Yahoo! Teachers

Yahoo! Teachers, currently in beta, is a collaborative tool enabling teachers to easily collect, create, and share teaching materials with others. Yahoo recently opened up the site to beta users for educators wanting an early look at the new tool. Most of the information on the Yahoo! Teachers site and in recent news articles describes the Gobbler. This browser add-on allows educators to quickly grab content, media, and and even entire sites; organize that material easily into projects; create handouts and other teaching content from the gathered material; tag this content; and share it with the rest of the world. (View video demo of the Gobbler here.) Yahoo! Teacher looks promising as a fledgling social networking site for educators.

Katrina Adams
Howdy folks! I’m an Instructional Designer at UT Dallas. I have a Bachelor’s in Elementary Education from Angelo State University and a Master’s in Computer Education and Cognitive Systems from the University of North Texas. I’ve been working in edtech for 11 years. Hmm… what else? I’m a *huge* fan of that little Irish band called U2, and I’m a bigtime Firefly/Serenity advocate.

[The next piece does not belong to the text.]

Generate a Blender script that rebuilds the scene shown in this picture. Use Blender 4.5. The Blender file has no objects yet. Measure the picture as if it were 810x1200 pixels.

2 thoughts on “Yahoo! Teachers

  1. Matt Crosslin

    Looks promising. Two things I wonder about this:

    1. Copyright issues. I wonder if this is going to stir up some new debates or not. Copyright holders can tend to lean towards the stingy side when it comes to education. Many companies (especially movie corporations) just don’t seem to understand the amount of free advertising their products get when used in classrooms. I haven’t looked in to this service yet, but are copyright issues covered in there? Will powerful companies find ways to sue Yahoo for what their users do? Or will companies finally take a chill pill when dealing with teachers and start going after actual pirates?
    2. Popularity. That last statement in the video was key. Will they get the word of mouth out there? Yahoo hasn’t proven as effective in the past in garnering attention for services like Google has. I’m not sure if word-of-mouth is that way to go with this. My experience is that word-of-mouth rarely travels from one school to another. Individual teachers either tend to be ultra connected to the larger education community, or ultra isolated. Those that are connected spend all their time being connected, and not exploring new technology. Not all are like that, but a lot of them seem to be. It’s pretty common to see one school coming up with great solutions for problems, and then the next school down the road struggling with the same issues and not having a clue as to what to do about them.
  2. Erin Jennings

    Very interesting service, but like Matt, I also wonder about copyright. In order to get by with Fair Use, wouldn’t Yahoo need to restrict access to the service to only verified educators? I don’t see a lot of teachers jumping on the bandwagon if it’s a real hassle to join.

    Maybe Yahoo is planning on playing the ‘we just offer a service’ card and leaving the teachers to justify their own fair use?